REQUIRED TASK: Quote the material below exactly as written, from the first line to the line that holds "walk(proto)", endpoints included.

··· DATA LINES

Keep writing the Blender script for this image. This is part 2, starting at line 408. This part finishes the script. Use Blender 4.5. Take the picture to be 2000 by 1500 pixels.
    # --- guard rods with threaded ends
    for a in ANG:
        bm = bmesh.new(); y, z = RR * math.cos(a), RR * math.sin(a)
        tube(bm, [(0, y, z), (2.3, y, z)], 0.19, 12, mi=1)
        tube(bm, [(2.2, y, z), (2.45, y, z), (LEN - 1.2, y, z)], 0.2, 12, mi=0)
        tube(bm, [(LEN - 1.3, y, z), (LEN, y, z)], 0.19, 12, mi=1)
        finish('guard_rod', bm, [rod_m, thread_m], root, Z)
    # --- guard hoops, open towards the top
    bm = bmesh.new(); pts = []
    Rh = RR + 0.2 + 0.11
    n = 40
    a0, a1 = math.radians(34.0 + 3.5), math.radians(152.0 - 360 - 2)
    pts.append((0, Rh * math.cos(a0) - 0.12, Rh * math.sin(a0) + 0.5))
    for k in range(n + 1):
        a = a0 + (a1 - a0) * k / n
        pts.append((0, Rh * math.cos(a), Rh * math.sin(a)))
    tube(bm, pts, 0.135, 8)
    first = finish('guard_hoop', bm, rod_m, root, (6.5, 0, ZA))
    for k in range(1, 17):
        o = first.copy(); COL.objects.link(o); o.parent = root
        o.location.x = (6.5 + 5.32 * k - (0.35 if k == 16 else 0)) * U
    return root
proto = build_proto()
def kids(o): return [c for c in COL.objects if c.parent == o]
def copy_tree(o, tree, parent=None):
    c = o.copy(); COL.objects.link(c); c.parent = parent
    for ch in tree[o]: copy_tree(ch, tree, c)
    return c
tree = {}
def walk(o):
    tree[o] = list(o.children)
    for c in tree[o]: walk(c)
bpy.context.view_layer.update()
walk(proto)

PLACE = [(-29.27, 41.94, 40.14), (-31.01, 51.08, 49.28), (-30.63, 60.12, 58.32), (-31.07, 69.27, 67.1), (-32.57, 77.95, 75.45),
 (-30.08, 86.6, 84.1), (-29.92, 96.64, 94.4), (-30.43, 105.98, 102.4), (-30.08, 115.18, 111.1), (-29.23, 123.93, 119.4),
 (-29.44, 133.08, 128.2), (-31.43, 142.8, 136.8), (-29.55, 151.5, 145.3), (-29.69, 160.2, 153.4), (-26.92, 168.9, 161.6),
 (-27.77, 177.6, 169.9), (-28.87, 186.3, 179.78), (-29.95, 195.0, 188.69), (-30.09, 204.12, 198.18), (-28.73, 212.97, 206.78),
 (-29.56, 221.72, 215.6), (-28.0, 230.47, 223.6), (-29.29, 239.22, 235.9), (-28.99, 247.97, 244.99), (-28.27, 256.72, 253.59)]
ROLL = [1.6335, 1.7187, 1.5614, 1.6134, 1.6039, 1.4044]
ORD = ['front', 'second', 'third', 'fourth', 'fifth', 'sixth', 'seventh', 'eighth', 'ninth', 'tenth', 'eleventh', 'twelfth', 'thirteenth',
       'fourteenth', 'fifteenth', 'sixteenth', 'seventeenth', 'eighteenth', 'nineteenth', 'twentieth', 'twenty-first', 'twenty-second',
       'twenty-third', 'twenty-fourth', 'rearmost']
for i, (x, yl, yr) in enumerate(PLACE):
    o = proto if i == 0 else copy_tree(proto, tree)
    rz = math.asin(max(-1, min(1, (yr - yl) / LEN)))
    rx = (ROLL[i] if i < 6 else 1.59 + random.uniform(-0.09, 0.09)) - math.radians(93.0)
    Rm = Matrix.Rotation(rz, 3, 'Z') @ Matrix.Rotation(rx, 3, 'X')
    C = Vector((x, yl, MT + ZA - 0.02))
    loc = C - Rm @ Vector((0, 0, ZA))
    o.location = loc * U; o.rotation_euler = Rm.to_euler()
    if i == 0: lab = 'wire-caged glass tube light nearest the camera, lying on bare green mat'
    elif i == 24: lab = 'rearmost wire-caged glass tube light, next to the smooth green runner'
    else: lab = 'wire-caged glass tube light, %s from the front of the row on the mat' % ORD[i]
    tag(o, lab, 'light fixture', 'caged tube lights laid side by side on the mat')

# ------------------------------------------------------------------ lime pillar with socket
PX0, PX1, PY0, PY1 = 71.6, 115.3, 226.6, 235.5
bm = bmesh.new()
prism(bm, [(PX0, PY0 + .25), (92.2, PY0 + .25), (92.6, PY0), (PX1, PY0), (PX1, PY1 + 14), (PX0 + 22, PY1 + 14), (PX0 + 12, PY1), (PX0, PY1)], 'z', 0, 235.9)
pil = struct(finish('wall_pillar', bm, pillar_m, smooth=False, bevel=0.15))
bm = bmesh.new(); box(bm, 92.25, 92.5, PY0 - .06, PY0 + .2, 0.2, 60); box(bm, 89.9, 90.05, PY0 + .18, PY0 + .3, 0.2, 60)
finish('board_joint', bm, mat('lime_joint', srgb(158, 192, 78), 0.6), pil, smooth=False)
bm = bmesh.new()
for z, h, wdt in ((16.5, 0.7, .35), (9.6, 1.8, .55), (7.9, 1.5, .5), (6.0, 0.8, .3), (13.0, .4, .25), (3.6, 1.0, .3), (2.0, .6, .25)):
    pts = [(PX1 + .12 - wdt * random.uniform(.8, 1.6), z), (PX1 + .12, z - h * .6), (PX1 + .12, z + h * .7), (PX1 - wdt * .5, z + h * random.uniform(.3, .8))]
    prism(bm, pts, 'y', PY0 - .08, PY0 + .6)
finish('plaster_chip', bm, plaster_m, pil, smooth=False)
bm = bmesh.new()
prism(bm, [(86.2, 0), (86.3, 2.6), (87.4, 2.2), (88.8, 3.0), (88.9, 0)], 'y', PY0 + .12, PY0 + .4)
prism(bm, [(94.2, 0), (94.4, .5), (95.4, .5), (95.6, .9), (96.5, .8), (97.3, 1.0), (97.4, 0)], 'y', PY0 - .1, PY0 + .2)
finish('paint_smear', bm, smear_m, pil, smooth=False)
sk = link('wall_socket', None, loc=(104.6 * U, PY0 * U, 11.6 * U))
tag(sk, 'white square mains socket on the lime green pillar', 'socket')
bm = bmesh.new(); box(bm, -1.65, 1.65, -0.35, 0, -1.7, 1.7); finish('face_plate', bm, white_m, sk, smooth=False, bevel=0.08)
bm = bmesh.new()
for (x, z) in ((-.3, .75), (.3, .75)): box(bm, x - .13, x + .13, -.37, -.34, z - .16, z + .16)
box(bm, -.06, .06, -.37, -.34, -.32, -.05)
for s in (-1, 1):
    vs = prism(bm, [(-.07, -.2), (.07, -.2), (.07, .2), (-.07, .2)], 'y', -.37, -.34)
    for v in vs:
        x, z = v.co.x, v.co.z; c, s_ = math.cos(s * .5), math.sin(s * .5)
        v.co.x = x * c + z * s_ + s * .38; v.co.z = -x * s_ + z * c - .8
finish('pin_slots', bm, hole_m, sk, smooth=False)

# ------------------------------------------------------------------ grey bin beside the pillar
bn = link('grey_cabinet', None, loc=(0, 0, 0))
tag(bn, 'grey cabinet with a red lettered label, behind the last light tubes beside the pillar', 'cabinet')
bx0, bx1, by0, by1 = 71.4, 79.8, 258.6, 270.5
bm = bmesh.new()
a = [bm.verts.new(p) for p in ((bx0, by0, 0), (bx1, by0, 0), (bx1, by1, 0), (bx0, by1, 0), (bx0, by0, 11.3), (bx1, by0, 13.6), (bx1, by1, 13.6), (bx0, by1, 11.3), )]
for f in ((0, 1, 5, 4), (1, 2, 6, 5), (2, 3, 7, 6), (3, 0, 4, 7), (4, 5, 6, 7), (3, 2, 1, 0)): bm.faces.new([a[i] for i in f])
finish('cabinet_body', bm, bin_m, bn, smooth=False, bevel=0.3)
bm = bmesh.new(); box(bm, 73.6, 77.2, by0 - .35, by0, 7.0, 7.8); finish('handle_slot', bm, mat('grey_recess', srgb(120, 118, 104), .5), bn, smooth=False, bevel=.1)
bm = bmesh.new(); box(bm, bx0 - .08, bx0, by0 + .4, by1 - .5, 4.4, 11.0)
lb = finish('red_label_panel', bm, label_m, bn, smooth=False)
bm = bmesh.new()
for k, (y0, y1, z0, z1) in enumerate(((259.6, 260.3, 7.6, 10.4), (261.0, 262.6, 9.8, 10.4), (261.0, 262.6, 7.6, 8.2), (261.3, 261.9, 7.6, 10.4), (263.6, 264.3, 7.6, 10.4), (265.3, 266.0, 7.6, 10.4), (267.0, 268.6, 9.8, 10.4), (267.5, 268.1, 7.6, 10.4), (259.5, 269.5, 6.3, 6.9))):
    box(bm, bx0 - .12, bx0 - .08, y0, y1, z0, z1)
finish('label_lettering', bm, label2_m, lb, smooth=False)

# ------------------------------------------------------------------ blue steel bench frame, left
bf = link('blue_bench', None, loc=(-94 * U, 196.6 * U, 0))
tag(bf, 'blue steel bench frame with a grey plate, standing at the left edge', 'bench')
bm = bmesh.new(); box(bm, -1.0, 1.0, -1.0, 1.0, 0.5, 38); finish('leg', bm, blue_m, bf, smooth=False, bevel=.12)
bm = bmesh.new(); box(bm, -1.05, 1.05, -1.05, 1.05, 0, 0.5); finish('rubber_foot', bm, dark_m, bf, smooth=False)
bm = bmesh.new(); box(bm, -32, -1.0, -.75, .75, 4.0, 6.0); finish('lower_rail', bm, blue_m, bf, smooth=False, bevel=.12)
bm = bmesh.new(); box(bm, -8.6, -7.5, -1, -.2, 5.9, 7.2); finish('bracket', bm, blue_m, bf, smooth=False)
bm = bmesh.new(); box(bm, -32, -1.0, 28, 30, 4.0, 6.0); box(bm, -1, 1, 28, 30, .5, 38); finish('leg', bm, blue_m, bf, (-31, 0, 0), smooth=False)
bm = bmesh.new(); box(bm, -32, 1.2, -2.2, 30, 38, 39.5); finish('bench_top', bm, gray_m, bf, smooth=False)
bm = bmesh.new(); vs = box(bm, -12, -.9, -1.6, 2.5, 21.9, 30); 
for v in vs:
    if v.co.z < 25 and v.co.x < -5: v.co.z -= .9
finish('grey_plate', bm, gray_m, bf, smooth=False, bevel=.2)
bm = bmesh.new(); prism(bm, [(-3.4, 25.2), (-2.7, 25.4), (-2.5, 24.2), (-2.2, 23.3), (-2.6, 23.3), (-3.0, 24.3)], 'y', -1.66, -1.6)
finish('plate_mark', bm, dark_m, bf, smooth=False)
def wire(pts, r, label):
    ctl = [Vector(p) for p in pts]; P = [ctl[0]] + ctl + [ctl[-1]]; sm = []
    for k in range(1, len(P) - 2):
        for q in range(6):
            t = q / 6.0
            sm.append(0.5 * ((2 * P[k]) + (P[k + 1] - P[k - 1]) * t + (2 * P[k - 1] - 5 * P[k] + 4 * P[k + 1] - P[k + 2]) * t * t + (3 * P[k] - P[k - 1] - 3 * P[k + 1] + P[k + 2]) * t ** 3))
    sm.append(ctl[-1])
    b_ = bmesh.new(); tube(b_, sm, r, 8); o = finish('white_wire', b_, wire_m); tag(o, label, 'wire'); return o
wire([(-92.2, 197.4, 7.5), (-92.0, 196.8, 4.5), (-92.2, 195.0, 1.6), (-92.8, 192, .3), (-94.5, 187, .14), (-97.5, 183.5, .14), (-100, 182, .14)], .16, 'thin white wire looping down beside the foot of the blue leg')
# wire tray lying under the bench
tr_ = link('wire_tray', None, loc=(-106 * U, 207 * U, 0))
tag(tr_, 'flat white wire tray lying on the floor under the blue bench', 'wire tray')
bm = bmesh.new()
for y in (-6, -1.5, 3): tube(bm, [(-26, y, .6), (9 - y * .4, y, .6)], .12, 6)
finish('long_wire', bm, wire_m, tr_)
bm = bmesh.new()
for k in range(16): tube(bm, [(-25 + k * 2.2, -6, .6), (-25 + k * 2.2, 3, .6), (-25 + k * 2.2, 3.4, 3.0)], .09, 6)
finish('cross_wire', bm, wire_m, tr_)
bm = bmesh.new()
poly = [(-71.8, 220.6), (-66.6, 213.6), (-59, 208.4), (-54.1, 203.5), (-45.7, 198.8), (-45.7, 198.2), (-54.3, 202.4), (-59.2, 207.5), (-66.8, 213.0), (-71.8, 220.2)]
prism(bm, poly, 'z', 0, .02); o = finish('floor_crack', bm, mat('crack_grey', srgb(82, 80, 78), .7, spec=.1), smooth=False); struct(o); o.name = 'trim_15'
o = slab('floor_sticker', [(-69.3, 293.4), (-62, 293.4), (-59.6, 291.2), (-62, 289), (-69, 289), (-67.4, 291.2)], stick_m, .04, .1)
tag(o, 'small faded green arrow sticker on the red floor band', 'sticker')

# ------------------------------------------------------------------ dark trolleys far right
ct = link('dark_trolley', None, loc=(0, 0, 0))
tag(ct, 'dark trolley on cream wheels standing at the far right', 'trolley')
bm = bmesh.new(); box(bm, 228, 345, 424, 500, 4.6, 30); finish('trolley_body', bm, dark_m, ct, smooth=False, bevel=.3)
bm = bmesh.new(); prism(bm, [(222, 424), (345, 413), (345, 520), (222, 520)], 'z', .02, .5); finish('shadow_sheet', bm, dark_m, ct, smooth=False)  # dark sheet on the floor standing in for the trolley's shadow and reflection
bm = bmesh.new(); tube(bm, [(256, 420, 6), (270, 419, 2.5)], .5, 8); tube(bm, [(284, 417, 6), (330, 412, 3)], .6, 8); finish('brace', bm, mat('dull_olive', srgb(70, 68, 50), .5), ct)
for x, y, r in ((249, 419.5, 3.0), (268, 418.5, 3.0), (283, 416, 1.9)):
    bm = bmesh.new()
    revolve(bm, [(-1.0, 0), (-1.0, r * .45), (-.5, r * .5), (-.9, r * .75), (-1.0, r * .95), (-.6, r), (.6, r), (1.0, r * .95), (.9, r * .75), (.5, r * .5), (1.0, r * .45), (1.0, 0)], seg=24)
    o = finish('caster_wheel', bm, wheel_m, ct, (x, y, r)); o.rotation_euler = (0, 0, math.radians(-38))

······

REPLY:
Keep writing the Blender script for this image. This is part 2, starting at line 408. This part finishes the script. Use Blender 4.5. Take the picture to be 2000 by 1500 pixels.
    # --- guard rods with threaded ends
    for a in ANG:
        bm = bmesh.new(); y, z = RR * math.cos(a), RR * math.sin(a)
        tube(bm, [(0, y, z), (2.3, y, z)], 0.19, 12, mi=1)
        tube(bm, [(2.2, y, z), (2.45, y, z), (LEN - 1.2, y, z)], 0.2, 12, mi=0)
        tube(bm, [(LEN - 1.3, y, z), (LEN, y, z)], 0.19, 12, mi=1)
        finish('guard_rod', bm, [rod_m, thread_m], root, Z)
    # --- guard hoops, open towards the top
    bm = bmesh.new(); pts = []
    Rh = RR + 0.2 + 0.11
    n = 40
    a0, a1 = math.radians(34.0 + 3.5), math.radians(152.0 - 360 - 2)
    pts.append((0, Rh * math.cos(a0) - 0.12, Rh * math.sin(a0) + 0.5))
    for k in range(n + 1):
        a = a0 + (a1 - a0) * k / n
        pts.append((0, Rh * math.cos(a), Rh * math.sin(a)))
    tube(bm, pts, 0.135, 8)
    first = finish('guard_hoop', bm, rod_m, root, (6.5, 0, ZA))
    for k in range(1, 17):
        o = first.copy(); COL.objects.link(o); o.parent = root
        o.location.x = (6.5 + 5.32 * k - (0.35 if k == 16 else 0)) * U
    return root
proto = build_proto()
def kids(o): return [c for c in COL.objects if c.parent == o]
def copy_tree(o, tree, parent=None):
    c = o.copy(); COL.objects.link(c); c.parent = parent
    for ch in tree[o]: copy_tree(ch, tree, c)
    return c
tree = {}
def walk(o):
    tree[o] = list(o.children)
    for c in tree[o]: walk(c)
bpy.context.view_layer.update()
walk(proto)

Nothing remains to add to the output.